Bu arada "Türkiye’nin, IMF’nin tek başarı örneği olduğu ve ne yaparsa yapsın IMF’nin destek vereceği tezi"nin pek geçerli olmayacağını da buradaki konuşmalardan anlıyoruz. Yani "IMF kendi itibarını korumak için, çok fazla sapma olduğu takdirde tavizkar tutumunu sürdüremez" deniyor. Bu arada doğal olarak Türkiye’nin IMF’le bağlantısını, kalan borcunu ödeyip kesmesi halinde ne olacağı da tartışıldı.
Bu noktada da "Türkiye’deki hükümetlerin, IMF olmadan, gerekeni yapacağı konusunda sicillerinin kötü olması" gündeme geliyor. Yani AKP Hükümeti seçime kadar borcunu ödeyip IMF’yle ilişkisini keserse, piyasalar buna, Hükümetin gerekenin yapılacağı konusunda giderek kötüleşen sicili nedeniyle, olumsuz tepki verecektir.

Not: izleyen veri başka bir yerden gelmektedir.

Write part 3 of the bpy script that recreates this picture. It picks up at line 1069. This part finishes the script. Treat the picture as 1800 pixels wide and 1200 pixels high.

Bunun da ötesinde önümüzdeki yılın başında IMF’yle ilişki bittiğinde yeni bir anlaşmanın da şart olduğu, aksi takdirde AB çapası zaten hemen hemen yok olmuşken, IMF çapasının da olmaması halinde piyasaların buna olumsuz tepki vereceği görüşümüzü de teyit ettik.
Özetle; Washington’da hava, Türkiye ekonomisi açısından şimdilik olumlu, ama her şey uluslararası likiditeye bağlı. Gelecek iktidarın işi, bizce bu açıdan epeyce zor olacak.